ECLI:NL:RBMNE:2021:6683
Rechtbank Midden-Nederland
- Proces-verbaal
- Rechtspraak.nl
Beroep tegen beëindiging uitkering op grond van de Wet WIA niet-ontvankelijk verklaard
In deze zaak heeft eiseres, die een uitkering ontving op basis van de Wet werk en inkomen naar arbeidsvermogen (Wet WIA), beroep ingesteld tegen de beëindiging van haar uitkering door het Uitvoeringsinstituut werknemersverzekeringen (UWV). Het primaire besluit van 19 oktober 2020 beëindigde de uitkering per 20 december 2020, omdat eiseres minder dan 35% arbeidsongeschikt werd geacht. Eiseres heeft bezwaar gemaakt en aanvullende medische informatie overgelegd. Het UWV heeft het bezwaar gegrond verklaard en het primaire besluit herroepen, waarbij eiseres per 16 september 2020 een IVA-uitkering werd toegekend, omdat zij volledig en duurzaam arbeidsongeschikt werd geacht.
Eiseres was het niet eens met het bestreden besluit en heeft beroep ingesteld. Tijdens de zitting op 9 december 2021, die via Skype for Business plaatsvond, hebben beide partijen zich laten vertegenwoordigen door hun gemachtigden. De rechtbank heeft na de zitting onmiddellijk uitspraak gedaan en partijen gewezen op de mogelijkheid om in hoger beroep te gaan.

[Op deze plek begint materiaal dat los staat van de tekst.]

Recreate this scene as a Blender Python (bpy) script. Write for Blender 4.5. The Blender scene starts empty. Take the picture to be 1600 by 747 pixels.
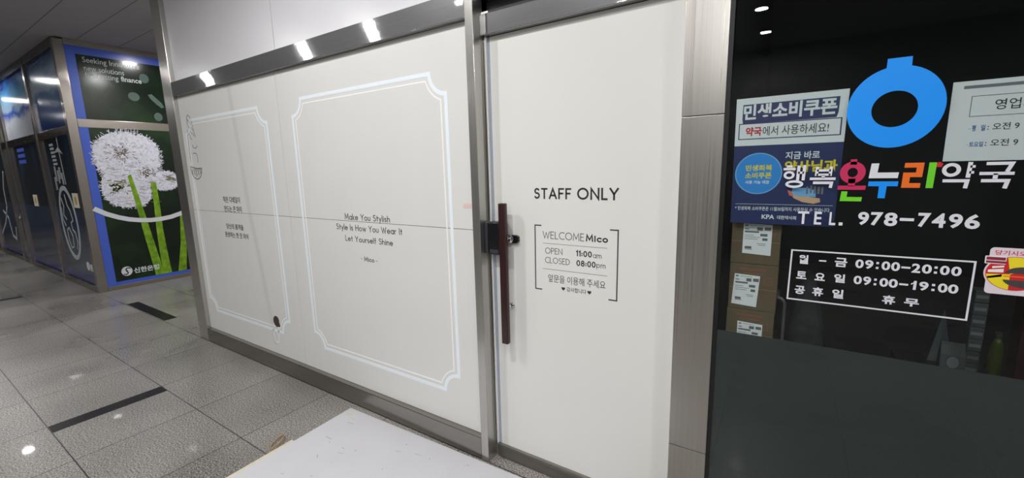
import bpy, bmesh, math, random
from mathutils import Vector, Matrix
random.seed(7)
SC = bpy.context.scene
COL = SC.collection
PI = math.pi

# ------------------------------------------------------------------ camera, world, exposure
cam_d = bpy.data.cameras.new('camera')
cam_d.sensor_width = 36.0
cam_d.lens = 662.05 / 1600 * 36.0
cam_d.clip_start = 0.02
cam = bpy.data.objects.new('camera', cam_d)
COL.objects.link(cam)
RIGHT = Vector((0.84063721, 0.54105751, -0.02420415))
UP = Vector((-0.06889686, 0.15115789, 0.98610573))
BACK = RIGHT.cross(UP)
M = Matrix((RIGHT, UP, BACK)).transposed().to_4x4()
M.translation = Vector((0.0, -1.656, 1.574))
cam.matrix_world = M
SC.camera = cam

SC.view_settings.view_transform = 'Standard'
SC.view_settings.look = 'None'
SC.view_settings.gamma = 1.0
SC.view_settings.use_curve_mapping = False
SC.view_settings.exposure = 0.34

LAMP = 640.0            # radiance of every round ceiling lamp
world = bpy.data.worlds.new('world')
SC.world = world
world.use_nodes = True
world.node_tree.nodes['Background'].inputs[0].default_value = (0.5, 0.52, 0.55, 1)
world.node_tree.nodes['Background'].inputs[1].default_value = 0.02

CEIL = 3.37


# ------------------------------------------------------------------ materials
def lin(c):
    return tuple((x / 255 / 12.92 if x / 255 <= 0.04045 else ((x / 255 + 0.055) / 1.055) ** 2.4) for x in c)


def new_mat(name):
    m = bpy.data.materials.new(name)
    m.use_nodes = True
    return m, m.node_tree, m.node_tree.nodes['Principled BSDF']


def mat(name, rgb, rough=0.5, metal=0.0, spec=0.5, var=0.0, vscale=8.0, stretch=(1, 1, 1), bump=0.0, coat=0.0):
    """rgb is an sRGB 0-255 albedo; var adds procedural tonal variation."""
    m, nt, b = new_mat(name)
    b.inputs['Roughness'].default_value = rough
    b.inputs['Metallic'].default_value = metal
    b.inputs['Specular IOR Level'].default_value = spec
    b.inputs['Coat Weight'].default_value = coat
    b.inputs['Coat Roughness'].default_value = 0.05
    c = lin(rgb)
    if var or bump:
        tc = nt.nodes.new('ShaderNodeTexCoord')
        mp = nt.nodes.new('ShaderNodeMapping')
        mp.inputs['Scale'].default_value = stretch
        nz = nt.nodes.new('ShaderNodeTexNoise')
        nz.inputs['Scale'].default_value = vscale
        nz.inputs['Detail'].default_value = 4
        nt.links.new(tc.outputs['Object'], mp.inputs[0])
        nt.links.new(mp.outputs[0], nz.inputs['Vector'])
        if var:
            r = nt.nodes.new('ShaderNodeValToRGB')
            r.color_ramp.elements[0].position = 0.3
            r.color_ramp.elements[1].position = 0.7
            r.color_ramp.elements[0].color = (*[x * (1 - var) for x in c], 1)
            r.color_ramp.elements[1].color = (*[min(1, x * (1 + var)) for x in c], 1)
            nt.links.new(nz.outputs['Fac'], r.inputs[0])
            nt.links.new(r.outputs[0], b.inputs['Base Color'])
        if bump:
            bp = nt.nodes.new('ShaderNodeBump')
            bp.inputs['Strength'].default_value = bump
            bp.inputs['Distance'].default_value = 0.002
            nt.links.new(nz.outputs['Fac'], bp.inputs['Height'])
            nt.links.new(bp.outputs[0], b.inputs['Normal'])
    if not var:
        b.inputs['Base Color'].default_value = (*c, 1)
    return m


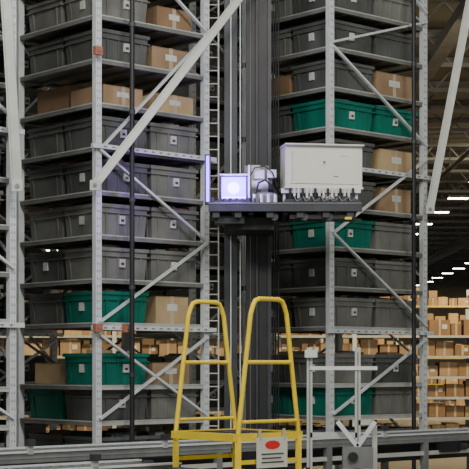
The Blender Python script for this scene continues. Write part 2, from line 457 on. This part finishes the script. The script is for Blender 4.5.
# ---------------------------------------------------------------- background pallet racks
def pallet(y,x0,x1,levels,name,seedn):
    random.seed(seedn); b=B(); c=B(); n=int((x1-x0)/2.4)
    top=levels[-1]+.55
    for i in range(n+1):
        x=x0+(x1-x0)*i/n
        for yy in (y,y+.9): b.bb(x-.04,x+.04,yy-.04,yy+.04,0,top,'steel')
        for z in levels: b.bb(x-.02,x+.02,y,y+.9,z-.08,z-.04,'steel')
    for z in levels:
        for yy in (y,y+.9): b.bb(x0,x1,yy-.03,yy+.03,z-.055,z-.005,'yellow' if y>40 else 'brace')
        b.bb(x0,x1,y+.02,y+.88,z-.02,z-.004,'shelf')
        x=x0+.08
        dz=.42 if y<40 else .8
        while x<x1-.6:
            w=random.uniform(.2,.42); h=random.uniform(.2,.33)
            if random.random()<.93:
                k=random.choice(('card','card2','card3','card3'))
                d=random.uniform(.4,.7); yy=y+.05+random.uniform(0,.1)
                c.bb(x,x+w,yy,yy+d,z,z+h,k)
                c.bb(x+w/2-.02,x+w/2+.02,yy-.003,yy+d,z,z+h+.002,'tape')
                if random.random()<.5: c.bb(x+w*.6,x+w*.85,yy-.004,yy+.01,z+h*.4,z+h*.7,'label')
                if dz>.5 and random.random()<.8: c.bb(x+.02,x+w-.02,yy,yy+d,z+h,z+h+random.uniform(.2,.33),random.choice(('card','card2')))
            x+=w+random.uniform(.01,.05)
    b.obj(name); c.obj("cardboard_boxes")
pallet(30,-9.6,9.6,[.15,.56,.97,1.38,1.79,2.2],"pallet_rack",3)
pallet(48,-14,19.6,[.15,1.0,1.85,2.7,3.5],"pallet_rack",5)

# ---------------------------------------------------------------- lights
def area(loc,tgt,sz,power,col):
    l=bpy.data.lights.new("lamp","AREA"); l.shape='RECTANGLE'; l.size=sz[0]; l.size_y=sz[1]; l.energy=power; l.color=col
    o=bpy.data.objects.new("ceiling_lamp",l); scene.collection.objects.link(o); o.location=loc  # shared by the added front fill and the warm back-rack lamps
    d=Vector(tgt)-Vector(loc); o.rotation_euler=d.to_track_quat('-Z','Y').to_euler()
area((-5,5,7.5),(-1,15,2.5),(2,1),400,(1,.975,.91))  # added fill lamp, out of view, brightens the left rack front
area((4,6,7.5),(1,16,2.5),(2,1),400,(1,.975,.90))  # added fill lamp, out of view, for the right rack front
area((0,9.5,7.6),(0,14,1.5),(1.5,.6),200,(1,.96,.88))  # third added front fill, no ceiling fixture behind it
area((5,26,7),(5,30.5,1),(2,.6),520,(1,.76,.42))
area((-3,26,7),(-3,30.5,1),(2,.6),440,(1,.80,.50))
area((9,43,7),(9,48,2),(2,.6),800,(1,.76,.42))
l=bpy.data.lights.new("violet","POINT"); l.energy=18; l.color=(.38,.20,1); l.shadow_soft_size=.08
o=bpy.data.objects.new("violet_glow_lamp",l); scene.collection.objects.link(o); o.location=(-.02,14.85,3.42); o.parent=car

w=bpy.data.worlds.new("world"); scene.world=w; w.use_nodes=True
w.node_tree.nodes["Background"].inputs[0].default_value=(.78,.77,.72,1)
w.node_tree.nodes["Background"].inputs[1].default_value=.66

# ---------------------------------------------------------------- camera
cd=bpy.data.cameras.new("camera"); cd.lens=1500/469*36; cd.sensor_width=36; cd.shift_y=(365-234.5)/469
cd.clip_end=400
co=bpy.data.objects.new("camera",cd); scene.collection.objects.link(co)
co.location=(0,0,1.6); co.rotation_euler=(math.radians(90),0,0)
scene.camera=co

De rechtbank heeft het beroep niet-ontvankelijk verklaard. De rechtbank oordeelde dat eiseres geen procesbelang had bij een inhoudelijke beoordeling van haar beroep, aangezien zij al de uitkering had gekregen waar zij recht op had. De rechtbank concludeerde dat de onderbouwing van het bestreden besluit alleen geldt voor het moment van de toekenning van de IVA-uitkering en dat een toekomstige herbeoordeling een nieuwe procedure met bezwaar- en beroepsmogelijkheden met zich meebrengt. Er was geen aanleiding voor een proceskostenveroordeling.